Despite the fact that he has built more dams than any other man in history, Frank Crowe is scarcely known outside his field. But in place of publicity, Crowe has made big money, which is rare for an engineer. The Boulder job paid him a salary of $18,000 a year plus 2½% of the profits (Crowe's take: $300,000).

What makes Frank Crowe a master builder is his audacity of invention. He pioneered in using horizontal cables strung across river canyons to carry concrete from mixer to chutes into the dam. Without them, Boulder would have been almost impossible to build.

The Sacramento's banks were too low to use Crowe's cross-canyon cable device.
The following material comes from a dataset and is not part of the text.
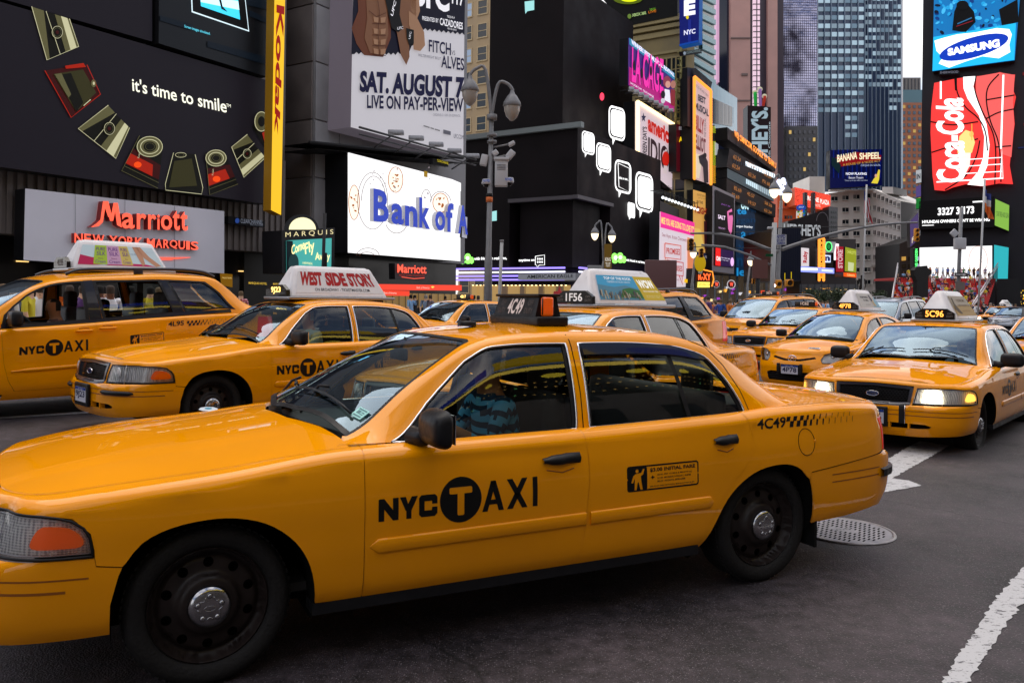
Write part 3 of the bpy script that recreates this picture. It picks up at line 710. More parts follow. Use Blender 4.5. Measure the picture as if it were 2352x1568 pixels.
 for sg in (1,-1):
  SS=(lambda x,qq:GH.S(x,qq)) if sg==1 else (lambda x,qq:Vector((x,-GH.S(x,qq).y,GH.S(x,qq).z)))
  for nm,dl in (('front_side_window',df),('rear_side_window',dr)):
   go=panel([dl],.06,SS,GLS,off=-.012,flange=0).build(nm,t)
   f=MB(); f.merge(panel([dl,shrink(dl,.022)],.04,SS,BLK,off=-.006,flange=.012))
   if nm[0]=='r':
    a,b=(-2.545,.962),(-2.50,1.40); pts=[SS(a[0]+(b[0]-a[0])*k/5,GH.qz(a[0]+(b[0]-a[0])*k/5,lz(a[1]+(b[1]-a[1])*k/5))) for k in range(6)]; strip_along(f,pts,[Vector((0,sg,.3)).normalized()]*6,.028,BLK,-.001)
   f.build('window_frame',go)
   c=MB(); rs=resample(dl,.05); c.tube([SS(x,qq)+Vector((0,sg*.002,0)) for x,qq in rs],.0065,CHR,6,closed=True); c.build('bright_trim',go)
  sail=q([(-.806,.942),(-.90,1.03),(-.985,1.105),(-1.03,1.02),(-1.02,.946)]); panel([sail],.05,SS,BLK,off=-.003,flange=0).build('mirror_sail',t)
  if visor and sg==1:
   vp=q([(-1.925,1.405),(-2.2,1.405),(-2.52,1.388),(-2.70,1.345),(-2.76,1.30),(-2.70,1.305),(-2.5,1.335),(-2.2,1.345),(-1.93,1.345)])
   panel([vp],.04,SS,mat('smoked visor',(.01,.01,.02),.1,coat=.6),off=.018,flange=.02).build('rain_visor',t)
 for sg in (1,-1):
  for P in ([(-1.868,1.462),(-1.872,1.40),(-1.862,1.15),(-1.845,.97)],[(-2.905,.99),(-2.985,1.0),(-2.965,1.12),(-2.905,1.27),(-2.82,1.375),(-2.72,1.418)]):
   pts=[];nn=[];sm=MB()
   for x,z in resample(P,.04,False):
    p=GH.S(x,GH.qz(x,lz(z))); pts.append(Vector((p.x,sg*p.y,p.z))); nn.append(Vector((0,sg*.9,.4)).normalized())
   strip_along(sm,pts,nn,.006,DARK,.0012); sm.build('door_seam',t)
 gsh=mat('groove shade paint')
 for sg in (1,-1):
  W=lambda x,z,o=0:(lambda p:Vector((p.x,sg*(p.y+o),p.z)))(S(ux(x),z))
  for x0,x1,z0 in ((-1.541,-1.758,.838),(-2.626,-2.80,.862)):
   h_=MB(); n=9
   vs_=[];fs_=[]
   for i in range(n):
    x=x0+(x1-x0)*i/(n-1); hh=.026*(.45+.55*sstep(0,.35,i/(n-1))); o=.018*math.sin(math.pi*min(1,.15+i/(n-1)*.9))
    for dz,oo in ((-hh,0),(-hh*.7,o+.006),(0,o+.014),(hh*.7,o+.006),(hh,0)): vs_.append(W(x,z0+dz+(.004 if i>4 else 0),oo))
   for i in range(n-1):
    for k in range(4): fs_.append((i*5+k,i*5+k+1,i*5+k+6,i*5+k+5))
   h_.add(vs_,fs_,BLK,True); h_.tube([W(x0-.02,z0-.045,.001),W((x0+x1)/2,z0-.062,.001),W(x1+.04,z0-.045,.001)],.003,gsh,5)
   h_.build('door_handle',t)
  for a,b in ((-.66,-1.785),(-1.812,-2.615)):     # wide protective moulding
   mo=MB(); n=28; vs_=[];fs_=[]
   for i in range(n):
    x=a+(b-a)*i/(n-1); e_=1
    if a==-.66: e_=min(1,math.sqrt(max(0,1-(1-min(1,(a-x)/.03))**2))+.001)
    else: e_=min(1,math.sqrt(max(0,1-(1-min(1,(x-b)/.03))**2))+.001)
    zc=.525+.012*(a-x if a==-.66 else 1.15+(a-x))/2; hh=.034*e_
    for dz,o in ((-hh,-.002),(-hh*.93,.006),(-hh*.7,.010),(hh*.7,.010),(hh*.93,.006),(hh,-.002)): vs_.append(W(x,zc+dz,o*(1 if e_>.05 else 0)))
   for i in range(n-1):
    for k in range(5): fs_.append((i*6+k,i*6+k+1,i*6+k+7,i*6+k+6))
   mo.add(vs_,fs_,YEL,True); mo.build('side_moulding',t)
 fu=MB(); cs=[(-3.335+.068*math.cos(a),.812+.078*math.sin(a)) for a in np.linspace(0,2*math.pi,33)[:-1]]
 rs=[S(ux(x),z)+Vector((0,.001,0)) for x,z in cs]; fu.tube(rs,.0022,DARK,4,closed=True); fu.sphere(S(ux(-3.405),.812),(.008,.006,.012),YEL,8,6); fu.build('fuel_door',t)
 for sg in (1,-1):
  mr=MB()
  import bmesh
  b=bmesh.new(); bmesh.ops.create_cube(b,size=1)
  bmesh.ops.subdivide_edges(b,edges=b.edges[:],cuts=6,use_grid_fill=True)
  for v in b.verts:
   p=v.co*2; l4=(abs(p.x)**4+abs(p.y)**4+abs(p.z)**4)**.25; p=p/l4 if l4 else p; p=p*(max(abs(v.co.x),abs(v.co.y),abs(v.co.z))*2)
   tz=1-.22*max(0,p.x); v.co=Vector((p.x*.06*(1 if p.x>0 else .7),p.y*.128,p.z*.088*tz))
  vs_=[(v.co.x-.955,sg*(1.045+v.co.y),v.co.z+1.045) for v in b.verts]; fs_=[[v.index for v in f.verts] for f in b.faces]; b.free()
  mr.add(vs_,fs_,BLK,True)
  mr.tube([(-.90,sg*.86,.985),(-.93,sg*.93,.985),(-.95,sg*.98,1.0)],[.05,.04,.035],BLK,10)
  mr.box((-1.004,sg*1.045,1.045),(.004,.20,.13),mat('mirror glass',(.8,.8,.8),.02,metal=1)); mr.build('wing_mirror',t)
 if visor:
  mf=MB(); mf.box((-3.44,.82,.34),(.02,.24,.34),mat('black mud flap',(.006,.006,.006),.8)); mf.build('mud_flap',t)
 cb=MB(); seat(cb,-1.55,.40); seat(cb,-1.55,-.40); cb.bbox((-2.62,0,.50),(.55,1.4,.2),INT,.06); cb.bbox((-2.90,0,.82),(.14,1.4,.55),INT,.06)
 cb.bbox((-2.95,.42,1.14),(.08,.26,.16),INT,.04); cb.bbox((-2.95,-.42,1.14),(.08,.26,.16),INT,.04)
 cb.bbox((-.78,0,.86),(.42,1.5,.16),VIN,.05); cb.box((-1.6,0,.33),(2.9,1.6,.04),INT)
 for sg in (1,-1): cb.box((-1.75,sg*.84,.63),(2.1,.03,.60),INT)
 cb.box((-3.2,0,1.0),(.5,1.3,.02),INT)
 cb.box((-1.98,0,.9),(.02,1.4,.36),VIN); cb.box((-1.98,0,1.22),(.012,1.3,.24),GLS); cb.tube([(-1.98,-.66,1.35),(-1.98,.66,1.35)],.012,VIN,6)
 cb.build('cabin',t)
 st=MB(); Ms=Matrix.Translation((-1.08,.40,.93))@Matrix.Rotation(rad(-62),4,'Y')
 st.tube([Ms@Vector((.185*math.cos(a),.185*math.sin(a),0)) for a in np.linspace(0,2*math.pi,25)[:-1]],.014,BLK,8,closed=True); st.box((0,0,0),(.36,.05,.02),BLK,Ms); st.box((0,0,0),(.10,.12,.03),BLK,Ms); st.build('steering_wheel',t)
 rm=MB(); rm.bbox((-1.12,0,1.315),(.03,.25,.07),BLK,.012); rm.tube([(-1.13,0,1.34),(-1.16,0,1.41)],.008,BLK,6); rm.build('rear_view_mirror',t)
 for y0,y1 in ((.62,.02),(-.08,-.66)):
  wp=MB();
  def wz(x,y):
   qq=GH.qy(x,abs(y)) if abs(y)>.02 else 2.0; return GH.S(x,qq).z
  P=[(-.64+.16*(1-abs(y0+(y1-y0)*k/6)/.7)-.05,(y0+(y1-y0)*k/6)) for k in range(7)]
  wp.tube([(x,y,wz(x,y)+.020) for x,y in P],.007,BLK,6); wp.tube([(-.56,y1,1.0+.01),(-.60,(y0*.4+y1*.6),wz(-.62,y0*.4+y1*.6)+.03),(-.64,(y0+y1)/2,wz(-.64,(y0+y1)/2)+.03)],.008,BLK,6)
  wp.build('wiper',t)
 for (x,sg) in ((0,1),(0,-1),(-WB,1),(-WB,-1)):
  M=Matrix.Translation((x,.895*sg,.335))@(Matrix.Identity(4) if sg==1 else Matrix.Rotation(math.pi,4,'Z'))
  make_wheel(t,M)
 return t
def side_decals(num,both=True,flat_only=False):
 """door lettering for one cab: returns list of (name,MB)"""
 B=CVB; out=[]
 W=lambda x,z,o=.0016: B.S(B.ux(x),z)+Vector((0,o,0))
 f=lambda u,v: W(-.70-u,v)
 d=MB(); nyc_taxi(d,f,0,.634,.845); out.append(('door_lettering',d))
 d=MB(); fare_panel(d,lambda u,v:W(-2.035-u,v),0,.640,.47,.772); out.append(('fare_notice',d))
 d=MB(); put_text(d,num,lambda u,v:W(-2.955-u-(v-.905)*.18,v),0,.905,.225,.975,DEC,.02)
 checkers(d,lambda x,z:W(x,z),-3.19,.905,1.0,11); out.append(('medallion_number',d))
 return out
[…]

So he built the world's tallest headtower (465 ft.), and poured every 16-ton bucket of concrete from cables in a semicircle above.

The tower cost $600,000, but, said Crowe, "it was a half-million dollars cheaper than any scheme anybody else thought of." Shasta also used the world's longest conveyor belt (ten and a half miles) to carry gravel and sand to the damsite. The two bold innovations have drawn international engineering attention.
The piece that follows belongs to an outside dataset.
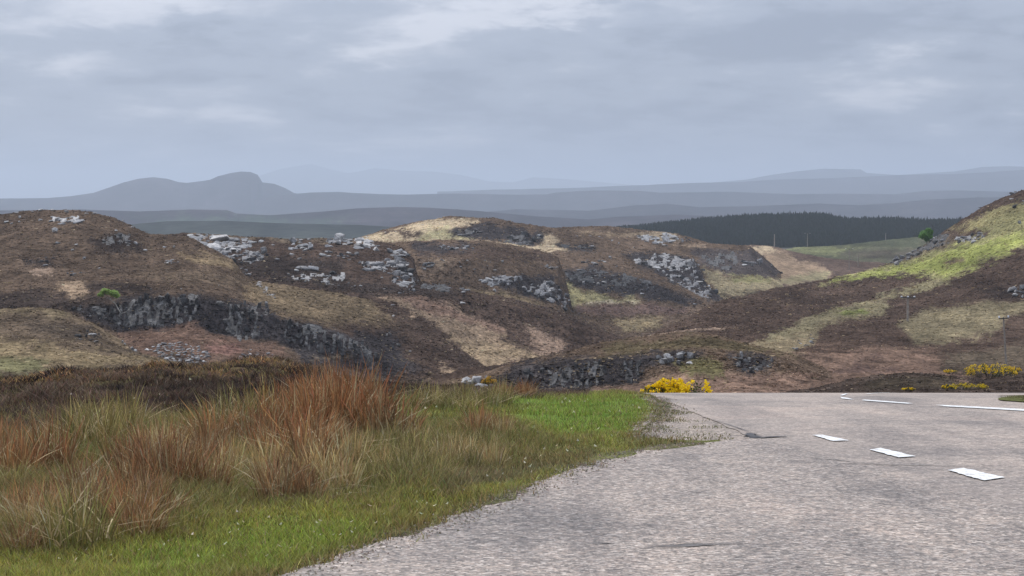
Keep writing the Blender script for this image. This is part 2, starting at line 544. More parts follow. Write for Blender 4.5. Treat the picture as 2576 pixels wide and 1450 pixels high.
SEAM_Y = float(_ey[np.argmax(_ex[:-4])])       # where the layby meets the carriageway
ys_m = np.concatenate([np.linspace(1.5, 8, 30), np.linspace(8.02, 62, 420)])
main_l = np.where(ys_m > SEAM_Y, road_left(ys_m), np.interp(ys_m, [1.5, SEAM_Y], [road_left(SEAM_Y) + 2.4, road_left(SEAM_Y)]))
jit = 0.035 * fbm(ys_m * 2.5, ys_m * 0, 61, 4)
road = strip('road', ys_m, main_l + jit, np.full_like(ys_m, 24.0), 60, 0.000, MAT['road'],
             kind='structure', label='pale main road surface running over the brow')
ys_l = np.concatenate([np.linspace(1.0, 6.5, 24), np.linspace(6.52, SEAM_Y + .02, 300)])
lay_r = np.interp(ys_l, [1.0, SEAM_Y], [road_left(SEAM_Y) + 2.55, road_left(SEAM_Y) + 0.05])
strip('layby', ys_l, road_left(ys_l) + 0.08 * fbm(ys_l * 4, ys_l * 0, 63, 5, .65), lay_r + 0.02, 50, 0.004, MAT['layby'], 1.0,
      kind='structure', label='coarse grey layby tarmac in the foreground')
ys_g = np.linspace(_gy[0] - .25, 40, 220)
strip('gravel', ys_g, np.interp(ys_g, _gy, _gx) - 0.12 + 0.09 * fbm(ys_g * 3, ys_g * 0, 65, 4), np.maximum(road_left(ys_g) + 0.03, np.interp(ys_g, _gy, _gx) + .02), 14, -0.006, MAT['gravel'], 1.0,
      kind='structure', label='silt and gravel wedge between verge and main road')


ys_i = np.linspace(float(base_r(1014)), float(base_r(999)), 26)
_t = np.linspace(0, 1, 26)
isl_l = np.array([(p - CX) / FPX * yy for p, yy in zip(np.interp(_t, [0, .25, .6, 1], [2590, 2524, 2512, 2560]), ys_i)]) + .03 * fbm(ys_i * 4, ys_i * 0, 69, 3)
ti = np.linspace(0, 1, 40)
XI = isl_l[:, None] + (10.5 - isl_l)[:, None] * ti[None, :]; YI = np.repeat(ys_i[:, None], 40, 1)
def island_h(x, y): return -(0.0018 * y + 0.00178 * y * y) + .012
HI = .03 * np.sin(np.pi * np.clip(_t, 0, 1))[:, None] * sstep(0, .5, ti)[None, :]
me = new_mesh('verge', np.stack([XI, YI, island_h(XI, YI) + HI], -1).reshape(-1, 3), grid_faces(26, 40), None, np.repeat([(.10, .105, .045)], 26 * 40, 0))
add('verge', me, MAT['near'], kind='structure', label='small grassy verge at the right edge beyond the white line')


def ground_pt(px, py, lift):
    r = float(base_r(py))
    x = float(unproj(np.array(float(px)), np.array(float(py)), r)[0])
    return (x, r, -(0.0018 * r + 0.00178 * r * r) + lift)


def patch(name, quad, lift, mat, parent, n=10, jitter=0.0, seed=0):
    """road paint: a four-cornered patch laid on the road, corners in grid pixels"""
    P = [Vector(ground_pt(*p, lift)) for p in quad]
    V = []
    m = 4
    for i in range(n + 1):
        a = P[0].lerp(P[1], i / n); b = P[3].lerp(P[2], i / n)
        for j in range(m + 1):
            v = a.lerp(b, j / m)
            if jitter and (j in (0, m) or i in (0, n)):
                k = jitter * (random.random() - .5)
                v = v + (b - a) * k
            v.z = -(0.0018 * v.y + 0.00178 * v.y ** 2) + lift
            V.append(v[:])
    me = new_mesh(name, np.array(V), grid_faces(n + 1, m + 1))
    return add(name, me, mat, parent)


def r5q(*p): return R5(*p)


MARKS = [
    (r5q((1282, 670), (1410, 707), (1510, 704), (1345, 669)), 'near'),
    (r5q((1632, 760), (1810, 808), (1915, 801), (1700, 750)), 'near'),
    (r5q((2108, 886), (2330, 950), (2462, 930), (2210, 873)), 'near'),
    (r5q((1598, 452), (1600, 459), (1885, 480), (1884, 473)), 'far'),
    (r5q((2058, 484), (2070, 493), (2640, 526), (2640, 515)), 'far'),
    (r5q((1455, 436), (1462, 446), (1540, 454), (1500, 442)), 'far'),
    (r5q((1452, 426), (1468, 428), (1502, 416.5), (1488, 415.5)), 'far'),
    (r5q((1612, 416.5), (1614, 419), (1812, 404.5), (1800, 403.5)), 'far'),
]
for k, (q, kind) in enumerate(MARKS):
    patch('dash_marking' if kind == 'near' else 'line_marking', q, 0.008, MAT['paint'], road, 12 if kind == 'near' else 24, 0.12)
# bitumen joint where layby meets carriageway, and small scars in the surface
TARS = [
    (r5q((700, 582), (700, 583.5), (905, 654), (909, 651)),),
    (r5q((885, 655), (885, 690), (965, 688), (950, 664)),),
    (r5q((965, 682), (965, 688), (1110, 680), (1110, 675)),),
]
for (q,) in TARS:
    patch('tar_joint', q, 0.0075, MAT['tar'], road, 16, 0.9)
patch('tar_joint', r5q((1650, 846), (1652, 848), (2130, 857), (2130, 855)), 0.0075, MAT['crack'], road, 60, 3.5)
patch('tar_joint', r5q((1380, 818), (1382, 820), (1650, 848), (1648, 846)), 0.0075, MAT['crack'], road, 40, 3.5)
patch('tar_joint', [(1680, 1373), (1700, 1381), (1815, 1374), (1770, 1370)], 0.0075, MAT['crack'], road, 40, 1.8)
patch('tar_joint', [(1500, 1370), (1510, 1372), (1545, 1371), (1540, 1369)], 0.0075, MAT['crack'], road, 14, 1.8)


# ------------------------------------------------------------------ hills
class Hill:
    """a landform built as one sheet: foot -> ledges -> crest -> far side"""

    def __init__(self, name, x0, x1, rows, base, covers, label, step=2.6, amp=1.0, freq=0.02, back=(160, 45), seed=1, mat='moor',
                 fine=0.35, warp=9.0, kind='structure', rowpx=2.6):
        self.seed = seed
        px = np.arange(x0, x1 + step, step)
        ev = [(np.interp(px, *zip(*y)) if isinstance(y, list) else np.full(px.shape, float(y)),
               np.interp(px, *zip(*r)) if isinstance(r, list) else np.full(px.shape, float(r))) for y, r in rows]
        PY, RR = [], []
        for k in range(len(ev) - 1):
            n = max(4, int(np.max(np.abs(ev[k][0] - ev[k + 1][0])) / rowpx))
            for t in np.linspace(0, 1, n, endpoint=False):
                PY.append(ev[k][0] * (1 - t) + ev[k + 1][0] * t); RR.append(ev[k][1] * (1 - t) + ev[k + 1][1] * t)
        PY.append(ev[-1][0]); RR.append(ev[-1][1])
        PY = np.array(PY); RR = np.array(RR)
        # round off the creases between ledges
        for _ in range(3):
            PY[1:-1] = (PY[:-2] + 2 * PY[1:-1] + PY[2:]) / 4; RR[1:-1] = (RR[:-2] + 2 * RR[1:-1] + RR[2:]) / 4
        PX = np.repeat(px[None, :], PY.shape[0], 0)
        X, Y, Z = unproj(PX, PY, RR)
        nf = X.shape[0]
        nb = 26
        bx, by, bz = [], [], []
        for k in range(1, nb + 1):
            t = k / nb
            rr = RR[-1] + back[0] * t
            xx, yy, _ = unproj(PX[-1], PY[-1], rr)
            bx.append(xx); by.append(yy); bz.append(Z[-1] - back[1] * (t ** 1.6))
        X = np.vstack([X, bx]); Y = np.vstack([Y, by]); Z = np.vstack([Z, bz])
        Z = Z + amp * fbm(X * freq, Y * freq, seed, 4) + fine * amp * fbm(X * freq * 9, Y * freq * 9, seed + 5, 4, .6)
        if mat == 'moor': Z = Z + .16 * amp * fbm(X * freq * 34, Y * freq * 16, seed + 7, 3, .6)
        self.px, self.PY, self.X, self.Y, self.Z, self.nf = px, PY, X, Y, Z, nf
        PYf = np.vstack([PY, np.repeat(PY[-1:], nb, 0)]); PXf = np.repeat(px[None, :], PYf.shape[0], 0)
        # actual screen place of the displaced surface
        sx, sy = proj(X, Y, Z)
        fr = 0.045
        w1 = fbm(PXf * fr, PYf * fr * 2, seed + 11, 4, .6); w2 = fbm(PXf * fr, PYf * fr * 2, seed + 23, 4, .6)
        ax, ay = PXf + warp * 1.6 * w1, PYf + warp * w2
        C = np.zeros(X.shape + (3,)); C[...] = base
        rag = fbm(X * freq * 14, Y * freq * 5, seed + 61, 4, .7) * 2.2 + rng.normal(0, .35, X.shape)
        for cv in covers:
            poly, colr, f = cv[:3]; k = cv[3] if len(cv) > 3 else 1.0
            f2 = f * 1.25
            m = sstep(-f2, f2, poly_sd(PXf + (ax - PXf) * k, PYf + (ay - PYf) * k, poly) + rag * (f * .8 + 2.5) * k)[..., None]
            C = C * (1 - m) + np.array(colr) * m
        # patches of lighter and darker growth
        v = (fbm(X * freq * 2.2, Y * freq * 1.1, seed + 41, 4, .6) + .9 * fbm(X * freq * 9, Y * freq * 3, seed + 43, 4, .65))[..., None]
        C = C * np.exp(0.5 * v * np.array((1, .98, .92)))
        C = np.clip(C, .004, .9)
        self.C = C
        me = new_mesh(name, np.stack([X, Y, Z], -1).reshape(-1, 3), grid_faces(*X.shape), None, C.reshape(-1, 3))
        self.ob = add(name, me, MAT[mat], kind=kind, label=label)

    def at(self, px, py):
        """surface point seen at grid pixel (px, py), with forward distance"""
        i = int(np.clip(np.searchsorted(self.px, px), 0, len(self.px) - 1))
        X, Y, Z = self.X[:self.nf, i], self.Y[:self.nf, i], self.Z[:self.nf, i]
        _, sy = proj(X, Y, Z)
        # first sight of that row from the front
        best = None; run = 1e9
        for j in range(len(sy)):
            if sy[j] < run:
                run = sy[j]
                if sy[j] <= py:
                    best = j; break
        if best is None: best = len(sy) - 1
        dxp = (px - self.px[i]) / FPX * Y[best]
        return Vector((X[best] + dxp, Y[best], Z[best])), Y[best]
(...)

Frank Crowe is rabidly against the Administration which gave him so many dams to build, is scornful of the "socialistic" cheap power they will produce. His satisfaction comes in believing that his works will stand as monuments to human progress. "Look at that Shasta Dam. That will stand there forever, holding back the river. And the powerhouse will keep right on turning out juice until somebody discovers how to make power out of sunlight."

When Shasta is dedicated, Frank Crowe's speech will probably be the same two sentences he spoke at Boulder and Parker: "If you gentlemen want to see the fellow who really built this dam, go over to the mess hall. He wears a tin hat, his average age is thirty-one and he can do things."